4Des voix utilisées comme des instruments
Pour les chanteurs invités sur Finding Gabriel, il n'est nullement question de poser des textes sur la musique. Leurs voix, comme celle du pianiste, sont utilisées comme autant d'instruments qui apportent une diversité de couleurs, de textures, aux arrangements de Mehldau. Leur synergie est très belle, notamment dans Make It All Go Away où résonne le timbre cristallin de Becca Stevens. Quant à Kurt Elling, il chante de manière ombrageuse, voire orageuse. On s'en doute, la colère occasionnée par le contexte politique américain n'est jamais très loin.
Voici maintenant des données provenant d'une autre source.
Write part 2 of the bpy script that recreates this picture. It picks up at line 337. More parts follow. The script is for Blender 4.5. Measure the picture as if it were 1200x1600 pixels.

5Brad Mehldau, un artiste plein de surprises
Si ses disques en trio constituent une référence dans le monde du jazz, Brad Mehldau ne se repose jamais sur ses lauriers et multiplie les explorations et collaborations musicales. Sa discographie comporte un certain nombre de projets dans lesquels il expérimente de nouvelles configurations instrumentales et de nouveaux sons, comme Largo (2001) et bien sûr Mehliana : Taming the Dragon (2014). Brad Mehldau s'est également tourné vers la musique classique en revisitant Bach et en s'en inspirant (After Bach, 2018). En septembre 2018, le pianiste a créé un Concerto pour Piano à la Philharmonie de Paris, avant d'y accompagner, en février dernier, le ténor Ian Bostridge le temps d'un récital lyrique.
Brad Mehldau, Finding Gabriel, sortie le 17 mai 2019 chez Nonesuch Records
Brad Mehldau est en concert samedi 18 mai à Levallois-Perret, salle Ravel... et c'est complet.